I've lost many things since Thomas died. My sweet little baby wasn't the only thing that died that day in March. I've lost my innocence, I've lost trust in God, I've lost hope, I've lost peace of mind, I've lost my love of socializing, I've lost my ability to make commitments (thank God I'm already married), I've lost the patience I once had - I've lost a lot of things.
And now I'm losing my hair.
I can hear the engine of the pity train revving in the distance and yes, that means I'm about to hop on board for another trip around Pitysville, but seriously, have I not lost enough?
I knew my lovely, thick pregnancy hair was going to fall out, I just didn't think I'd really notice it the way I am. It's starting to really freak me out. I have two sets of bangs now - one normal set and one tiny, weird fringe hiding beneath it. The tiny fringe is, I can only surmise, a remnant of bigger bangs lost to the hormone roller coaster I've been riding since giving birth.
I'm wondering how much more of my bangs I'm going to lose. Is my hair going to recede like my Dad's? Am I going to wake up one morning with the male pattern baldness of my 75-year old father? He's got great hair for a man his age - but I'm not a man his age. I'm a woman 40 years his junior and I don't want his lovely old man hair.

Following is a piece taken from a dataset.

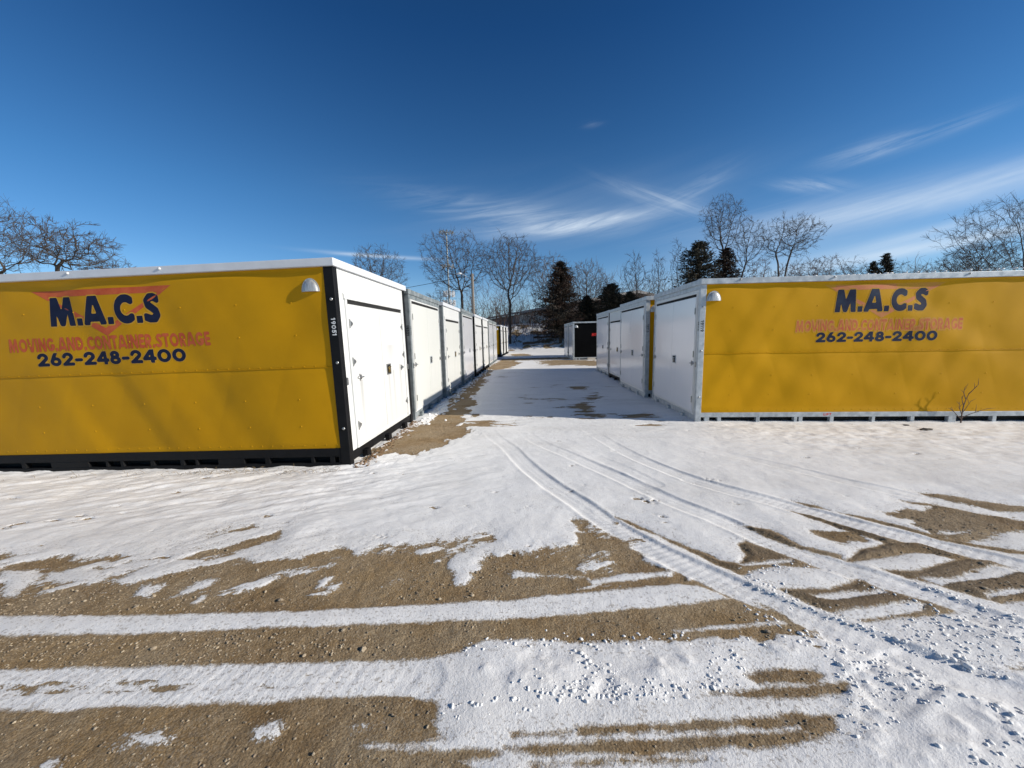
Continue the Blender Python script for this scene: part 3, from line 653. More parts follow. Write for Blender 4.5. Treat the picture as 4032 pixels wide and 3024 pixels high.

I've already got his nose (a nose I passed along to Thomas) and that's all I want from him. Well, other than my sparkling wit, of course.
My Beloved thinks I'm insane. He says I've got enough to worry about and going bald isn't something I should add to the list. All well and good for him to say, he's got all his hair. And WAY less gray than I have too. Don't get me started on the amount of gray pregnancy hormones have given me.
But I guess if I go bald I won't have to worry about the gray.
I know it probably sounds like I'm minimizing the greatest loss I'll ever know by talking about my thinning bangs, but there are days that I'd just rather focus on my thinning bangs than on my open, gaping wound.
I guess my only consolation is that Britney's going to lose her hair too. Thank goodness for small mercies. I know she has the money to have the world's top stylists work their magic with weaves and fancy hair pieces, and, if all else fails, she can have a designer create a stunning collection of hats and head scarves; but she and I will know the truth. She'll have a tiny, weird little fringe underneath it all too.
At least I have that.
2 comments:
My hair has been falling out for about a month now. I thought the weird little fringe was new hair growing in, since my old hair seems to be falling out in entire clumps of long strands and doesn't seem to be breaking off. Either way...I look like a duckling and it's starting to tick me off. But that's something I've lost too...my ability to NOT be mad at anything and everything. I hope neither of us goes bald.
I was prepared for the hairloss after pregnancy...I thought. But after MONTHS of pulling clumps out and clogging up the drains I thought it was never going to stop and that there was indeed a much more serious problem.
Well it's fine and it stopped eventually and the fact that my hair reached halfway down my back makes it seem a lot worse.
You'll be fine and it probably won't look weird or even noticable to folks you haven't told. But it just sucks that after all of it, we are left with these mocking reminders of what isn't here.